Naing Myanmar Family Restaurant reopened last week after a three-month hiatus. The owners took time off to visit family in Asia and then to renovate the location in south Lansing. Here, Moe Naing Israel attends to guests.

A Spartan flag still hangs over the service window and a peacock painting still festoons the far wall — other than that, the interior of Naing Myanmar Family Restaurant is largely unrecognizable. The south Lansing eatery reopened last week after being closed since early June to give the owner/operators, husbandand-wife team Moe Naing Israel and Mi Thanda, a chance to visit family back in Burma. Then after returning to Lansing last month, the duo oversaw nearly a month of renovation work that stymied their hungry fan base. “People were writing on our Facebook page every day, ‘When are you opening again?’ ‘Hurry up,’ ‘We can’t wait,’” Israel said at the end of his first week back. “It makes me happy to know people missed us, but it’s been hard to keep up.” Since the reopening, people have been happily (albeit hungrily) waiting up to two hours for their meals, which include popular favorites Pad Thai and Pad Kee Mao. Similar to how fans behave in the cult favorite Golden Harvest diner on the city’s north end, Naing's customers have no problem milling about near the entrance and kibitzing with others in line, even sharing tables with strangers to speed things along. “It’s a blessing from God,” Israel said. “When we opened, it was a hard first year. Now I’m seeing more new faces every week than ever before. It’s incredible.” Israel and Thanda planned their Asia trip, which included a trip to Singapore, for over a year following their American citizenship certification in December 2015. Israel said the trip was possible because business had been so good, and due in part to the fact that he was finally able to coordinate the interior overhaul.

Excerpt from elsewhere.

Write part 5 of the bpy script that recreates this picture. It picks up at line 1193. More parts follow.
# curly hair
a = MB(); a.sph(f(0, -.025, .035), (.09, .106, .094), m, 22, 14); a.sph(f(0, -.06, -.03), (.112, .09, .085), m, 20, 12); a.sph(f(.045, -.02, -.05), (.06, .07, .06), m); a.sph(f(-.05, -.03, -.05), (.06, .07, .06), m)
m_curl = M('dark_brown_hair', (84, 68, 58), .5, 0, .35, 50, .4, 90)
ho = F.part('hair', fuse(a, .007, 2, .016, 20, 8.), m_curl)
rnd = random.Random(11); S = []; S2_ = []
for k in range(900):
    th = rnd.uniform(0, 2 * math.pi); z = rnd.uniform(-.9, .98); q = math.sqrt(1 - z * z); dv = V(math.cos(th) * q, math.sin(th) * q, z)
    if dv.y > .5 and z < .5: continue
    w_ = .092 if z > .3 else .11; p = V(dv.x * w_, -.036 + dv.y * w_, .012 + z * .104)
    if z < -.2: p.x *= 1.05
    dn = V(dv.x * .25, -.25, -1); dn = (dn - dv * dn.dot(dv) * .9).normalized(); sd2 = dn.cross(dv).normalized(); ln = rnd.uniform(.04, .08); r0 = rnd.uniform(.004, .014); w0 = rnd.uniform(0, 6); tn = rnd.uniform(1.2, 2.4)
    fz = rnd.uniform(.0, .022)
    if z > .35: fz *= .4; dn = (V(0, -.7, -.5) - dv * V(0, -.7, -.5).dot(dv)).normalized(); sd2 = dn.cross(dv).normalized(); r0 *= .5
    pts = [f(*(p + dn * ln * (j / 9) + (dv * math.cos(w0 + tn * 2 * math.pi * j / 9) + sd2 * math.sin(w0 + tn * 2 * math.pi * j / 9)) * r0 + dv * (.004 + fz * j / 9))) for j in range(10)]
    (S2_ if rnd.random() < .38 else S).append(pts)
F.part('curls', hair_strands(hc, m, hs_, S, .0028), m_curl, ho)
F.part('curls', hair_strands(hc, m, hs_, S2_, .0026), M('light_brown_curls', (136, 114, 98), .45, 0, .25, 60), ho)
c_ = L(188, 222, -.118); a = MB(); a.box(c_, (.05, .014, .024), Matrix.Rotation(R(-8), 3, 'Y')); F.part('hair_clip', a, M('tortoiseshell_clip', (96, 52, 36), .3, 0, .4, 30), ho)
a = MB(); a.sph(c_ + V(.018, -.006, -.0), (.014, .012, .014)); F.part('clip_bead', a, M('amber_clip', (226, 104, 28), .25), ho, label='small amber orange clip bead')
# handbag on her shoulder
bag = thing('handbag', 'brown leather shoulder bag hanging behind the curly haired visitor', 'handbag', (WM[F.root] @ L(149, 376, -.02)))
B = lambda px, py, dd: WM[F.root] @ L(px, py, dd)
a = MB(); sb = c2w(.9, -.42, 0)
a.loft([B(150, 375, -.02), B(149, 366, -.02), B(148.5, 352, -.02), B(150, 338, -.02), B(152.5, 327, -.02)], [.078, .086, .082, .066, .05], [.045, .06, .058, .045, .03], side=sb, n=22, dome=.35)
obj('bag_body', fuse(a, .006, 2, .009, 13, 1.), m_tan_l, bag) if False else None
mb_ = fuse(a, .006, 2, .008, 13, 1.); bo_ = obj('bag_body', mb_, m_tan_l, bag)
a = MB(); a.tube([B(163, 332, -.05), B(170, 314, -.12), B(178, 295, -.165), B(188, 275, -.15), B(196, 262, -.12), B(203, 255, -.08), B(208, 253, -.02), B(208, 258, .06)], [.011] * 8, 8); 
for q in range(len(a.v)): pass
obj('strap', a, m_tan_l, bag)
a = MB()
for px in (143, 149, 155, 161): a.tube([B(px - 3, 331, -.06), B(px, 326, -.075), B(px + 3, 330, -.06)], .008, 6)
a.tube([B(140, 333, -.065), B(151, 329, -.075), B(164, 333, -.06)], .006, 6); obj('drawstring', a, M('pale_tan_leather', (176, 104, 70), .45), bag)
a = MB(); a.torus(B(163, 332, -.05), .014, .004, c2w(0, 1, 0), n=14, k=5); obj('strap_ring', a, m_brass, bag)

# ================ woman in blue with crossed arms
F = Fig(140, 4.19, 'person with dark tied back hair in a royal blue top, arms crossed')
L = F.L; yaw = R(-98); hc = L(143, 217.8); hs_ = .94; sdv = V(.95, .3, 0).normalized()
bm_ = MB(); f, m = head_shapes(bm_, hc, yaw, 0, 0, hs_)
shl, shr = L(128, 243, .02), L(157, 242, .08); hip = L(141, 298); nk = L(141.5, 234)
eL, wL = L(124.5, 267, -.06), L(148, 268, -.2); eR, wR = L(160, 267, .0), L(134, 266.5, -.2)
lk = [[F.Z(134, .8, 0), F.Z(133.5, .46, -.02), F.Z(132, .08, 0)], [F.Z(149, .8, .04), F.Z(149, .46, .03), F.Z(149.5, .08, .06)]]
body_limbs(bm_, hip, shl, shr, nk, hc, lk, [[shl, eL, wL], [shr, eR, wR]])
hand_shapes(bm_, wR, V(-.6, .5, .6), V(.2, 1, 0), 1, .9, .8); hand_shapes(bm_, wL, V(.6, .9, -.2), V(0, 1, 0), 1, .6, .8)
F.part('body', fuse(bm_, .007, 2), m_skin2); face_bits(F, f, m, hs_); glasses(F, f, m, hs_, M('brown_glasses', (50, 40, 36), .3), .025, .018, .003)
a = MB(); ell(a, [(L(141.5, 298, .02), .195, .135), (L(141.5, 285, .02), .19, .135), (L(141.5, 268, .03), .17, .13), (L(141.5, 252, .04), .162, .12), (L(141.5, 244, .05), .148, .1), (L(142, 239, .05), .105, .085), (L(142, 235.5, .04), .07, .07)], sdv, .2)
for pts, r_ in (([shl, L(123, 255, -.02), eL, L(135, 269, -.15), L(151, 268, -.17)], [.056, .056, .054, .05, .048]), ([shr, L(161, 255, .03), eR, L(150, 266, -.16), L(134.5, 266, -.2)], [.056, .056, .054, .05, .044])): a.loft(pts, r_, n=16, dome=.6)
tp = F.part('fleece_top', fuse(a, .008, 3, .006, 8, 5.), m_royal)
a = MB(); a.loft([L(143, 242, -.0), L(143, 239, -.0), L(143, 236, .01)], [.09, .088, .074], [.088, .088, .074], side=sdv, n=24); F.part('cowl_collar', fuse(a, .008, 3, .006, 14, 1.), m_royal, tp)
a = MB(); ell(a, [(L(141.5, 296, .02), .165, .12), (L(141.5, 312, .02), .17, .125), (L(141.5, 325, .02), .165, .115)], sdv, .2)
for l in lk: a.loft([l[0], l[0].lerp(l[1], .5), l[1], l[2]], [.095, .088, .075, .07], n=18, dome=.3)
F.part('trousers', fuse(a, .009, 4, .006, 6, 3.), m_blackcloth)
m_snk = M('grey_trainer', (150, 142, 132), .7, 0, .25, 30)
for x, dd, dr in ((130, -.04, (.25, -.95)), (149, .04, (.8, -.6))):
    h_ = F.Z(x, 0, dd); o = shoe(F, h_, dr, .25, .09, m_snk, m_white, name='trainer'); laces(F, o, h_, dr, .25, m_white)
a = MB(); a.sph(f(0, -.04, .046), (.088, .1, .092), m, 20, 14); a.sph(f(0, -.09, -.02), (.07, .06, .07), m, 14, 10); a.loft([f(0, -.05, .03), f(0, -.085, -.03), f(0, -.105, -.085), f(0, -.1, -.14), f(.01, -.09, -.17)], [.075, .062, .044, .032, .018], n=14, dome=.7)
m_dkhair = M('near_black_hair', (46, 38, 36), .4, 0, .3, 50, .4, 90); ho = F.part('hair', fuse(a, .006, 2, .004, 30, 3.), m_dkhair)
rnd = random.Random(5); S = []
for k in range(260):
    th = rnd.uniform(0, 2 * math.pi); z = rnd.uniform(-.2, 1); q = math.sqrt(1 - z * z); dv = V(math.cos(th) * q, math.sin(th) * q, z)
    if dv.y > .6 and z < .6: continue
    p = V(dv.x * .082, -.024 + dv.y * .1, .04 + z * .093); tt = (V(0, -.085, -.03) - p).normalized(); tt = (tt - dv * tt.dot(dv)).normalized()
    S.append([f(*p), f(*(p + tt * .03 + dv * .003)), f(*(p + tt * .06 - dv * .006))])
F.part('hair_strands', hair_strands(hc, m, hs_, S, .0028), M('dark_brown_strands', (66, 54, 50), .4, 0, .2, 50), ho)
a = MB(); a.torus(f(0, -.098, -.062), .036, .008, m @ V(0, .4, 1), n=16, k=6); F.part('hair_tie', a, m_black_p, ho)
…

Nearly half of the $20,000 renovation cost was paid with money collected two years ago by the restaurant’s ardent fan base. The crowdsourcing campaign was enacted after Naing’s water was shut off because the landlord hadn’t been paying the utilities.

Israel and Thanda were forced to close for eight days while a solution was sought; finally, Lansing Mayor Virg Bernero himself stepped in and held a powwow onsite with representatives from the Board of Water & Light to expedite a service return. Shortly afterward, Israel and Thanda were back in business. “The mayor still comes in sometimes,” Israel said. “He likes our food now, too. He’s a really nice guy.” The renovation included new floors, new electric work and an expansion to the kitchen, which allowed Israel and Thanda to add nine new menu items. Those include samosas, appetizers (fried potato, curry and bean dumplings), Kon Bong Gyi Kyaw (a chicken dish made with dried chili, pineapple, tomato and green onion) and the awesomely named “Fried Cellphone Noodle,” a cellophane noodle dish made with ginger, Chinese cilantro, cabbage and your choice of meat. Israel had previously handled all frontof-house service with his wife and their loyal employee, Phyu Wai, working the kitchen. But the “new” Naing has inspired him to train at least one new server, who will debut later this fall, and at least one more prep cook in back. Israel said he hasn’t ruled out an increased footprint size, with the possibility of knocking down a wall and expanding into one of the adjacent spaces in his strip mall location. “But first, I want to make sure we can handle the people who are waiting,” he said. “Two hours is too long.”

Make a run for the Frandor Over the next eight weeks, a vacant storefront in the Frandor Shopping Center will be transformed into a new Taco Bell location. It’s an unconventional spot for a fast food restaurant to be sure, but operator Molly Trosco said that the spot has been on her radar for a while. “We have been looking for a location in Frandor for a few years,” Trosco said. “When this site became available, we took that opportunity.” Trosco said the look and feel will be similar to the location near the intersection of Jolly and Dunckel roads.

Despite its pedestrian-friendly setting, she anticipates a majority of business — around 70 percent — will still come from the drive-thru window, even with a dining room that will stay open until midnight. The storefront, 310 N. Clippert St. Suite 1, was most recently home to Halo Burger, a fast casual hamburger chain based in Flint that opened in October 2013 and closed earlier this year. Fast food restaurants have been increasingly challenged by the fast casual concept — a short walk away are fast casual chains Blaze Pizza, Panera Bread and Penn Station East Coast Subs — so this transition back into a fast food joint has a certain tint of irony to it. Trosco said there were some grander plans in the works for this Taco Bell that would have made it unique for local fast food, but they were scaled back. “We were going to serve beer, but could not get the license,” she said. “We will be adding fries to our menu in 2018.”